C — Core testable with plain unit tests and in-memory stubs.

AuthServiceImpl takes an AccountRepository interface. In a test, replace it with InMemoryAccountRepository (a HashMap). The test runs in milliseconds with no infrastructure. This is the architectural property that makes TDD practical — the business rule is tested directly, not through HTTP and a real database.

Q9. A team defines AccountRepository with methods that mirror Spring Data JpaRepository. What is wrong with this?

A. Nothing — mirroring JPA methods is the correct way to define a secondary port
B. The adapter (JPA) is shaping the port instead of the core defining it in domain terms — the interface should express domain intent, not persistence mechanics
C. The interface has too few methods — ports should expose every possible database operation
D. The port should extend JpaRepository directly to avoid duplication

Answer

B — Adapter is shaping the port.

If AccountRepository has findAll(), saveAll(), deleteById(Long id) — these are JPA concepts. A domain-driven port would express domain concepts: findByEmail(String email), save(Account account). When the port mirrors the adapter, you have accidentally made the domain depend on the infrastructure's vocabulary, not the other way around.

Q10. How do Clean Architecture and Hexagonal Architecture relate to each other?

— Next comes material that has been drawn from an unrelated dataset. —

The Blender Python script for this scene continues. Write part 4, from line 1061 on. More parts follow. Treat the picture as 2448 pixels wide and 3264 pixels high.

A. They are competing approaches — a system must choose one or the other
B. Hexagonal Architecture is a simpler subset; Clean Architecture is always preferred in production
C. They are complementary — Hexagonal defines how the application boundary works (ports & adapters); Clean Architecture defines what goes inside those boundaries (layers with explicit dependency policies)
D. Clean Architecture is the older model; Hexagonal Architecture replaced it entirely

Answer

C — Complementary, often used together.

Hexagonal Architecture gives you the outside of the hexagon — ports and adapters at the boundary. Clean Architecture gives you the inside — explicit layers (Entities, Use Cases) with a Dependency Rule. Most modern Spring Boot microservices combine both: hexagonal at the boundary, clean-architecture layering internally.